Over the course of the next few months, Lucius will perform in locales ranging from Texas to Belgium. “Playing cities we’ve never played and the rooms are full, that’s a testament that people are listening and finding something in us that they connect to, that they’re curious about,” says Wolfe. “It’s really the thing that we are most grateful for: being on the road, building those relationships in different cities. It’s the most thrilling and rewarding thing.”

And their momentum is only going to keep building. The girls recently shot photos for women’s lifestyle brand Anthropologie, which is now selling the eponymous “Lucius Lace Shift.”
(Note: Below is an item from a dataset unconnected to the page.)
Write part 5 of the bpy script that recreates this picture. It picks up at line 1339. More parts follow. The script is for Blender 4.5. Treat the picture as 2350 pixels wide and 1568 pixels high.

To think these style icons and fiercely talented musicians were once concerned about how they would be perceived is perplexing. Even selecting a proper band name was a struggle. “At the time when we first started writing, we were like, ‘It has to be something dark and mysterious, has to sound sexy,’” explains Wolfe. “Like The Pixies.” However mysterious, dark or sexy the band’s name might initially sound, however, its origin is anything but: Lucius was actually the name of Wolfe’s long-deceased English bulldog, who possessed a crooked underbite and the unfortunate tendency to run into walls.

There is some confusion about other bands called Lucius, which could perhaps raise the mystery quotient. Laessig insists there’s a hardcore Norwegian metal band out there named Lucius, or maybe Uncle Lucius.

Wolfe shrugs it off. “There’s only one Jess and Holly Lucius.”